Les séchoirs sont prêts, mais on se concentre en mode ventilation. Je termine ma pulvérisation le matin dans un champ de soya et je me dépêche pour revenir à la ferme. Je prépare le pick up. 350 litres de carburant, les outils, l’huile, la graisse et je roule vers Gertrude. Inspection : aucune surprise sauf un retour de vent dessous le panneau ouvert qui me laisse tomber un tas de poussière de blé mélangé avec des brindilles de paille dans le cou. Une poussière qui pique avec une journée prévue avec un humidex de 40 degrés.
Je décolle, il est 11h. Ça fonctionne bien avec un avancement prudent. Midi : j’ai atteint ma vitesse. L’alimentation est régulière et Gertrude ronronne sans trop se plaindre. Mon air climatisé vient de me lâcher. Il fait chaud, très chaud dans le cockpit. J’ai de l’eau froide, le ventilateur est au maximum et je dégoute. Ça roule bien, je suis déjà à calculer que je pourrais finir le morceau vers 18h. Ça serait parfait.

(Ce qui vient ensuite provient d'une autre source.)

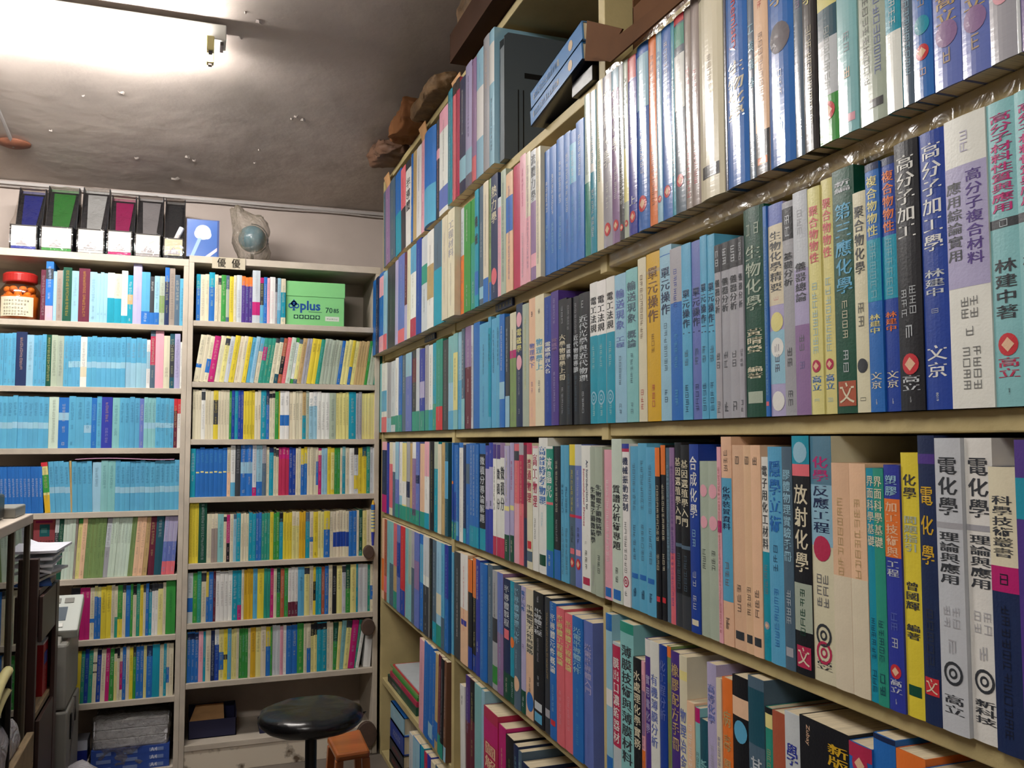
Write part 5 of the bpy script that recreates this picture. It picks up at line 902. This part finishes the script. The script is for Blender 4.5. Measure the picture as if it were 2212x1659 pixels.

Je dois déménager ma fille en soirée. Demain matin, je vais pouvoir préparer nos semences de couverts végétaux qu’on pourra semer dès que la paille sera ramassée. En fin d’avant-midi, j’irai contourner les champs avant que mon 2e forfaitaire arrive dans l’autre variété de blé.
Tout roule et tout un coup biiiiiiiiiip! Un biiiiiiip qui indique qu’il y a quelque chose qui ne tourne pas rond ou qui ne tourne pas du tout! Arrête tout ça. Fait le tour de la machine et je constate que je viens de briser un arbre d’entrainement. Oups! Ma journée parfaite vient de tomber à l’eau.

Retour bredouille à l’atelier. Commande les pièces un vendredi et devoir attendre que les pièces arrivent le mardi suivant. Les plans changent! Je me retrouve à faire de la mécanique au lieu de préparer nos couverts. Bonne nouvelle, nos forfaitaires eux étaient déjà au programme. Donc deux moissonneuses, trois charriots transbordeurs, deux camions remorques et la récolte du blé a pu continuer sa progression.
J’ai passé ma déception sur le suivi des réceptions qui arrivaient une à la suite de l’autre au poste de conditionnement. Au moment d’écrire ces lignes, Gertrude est toujours en attente des pièces, mais il nous reste seulement 4 hectares à récolter. Ça baisse le stress! Notre stratégie fonctionne!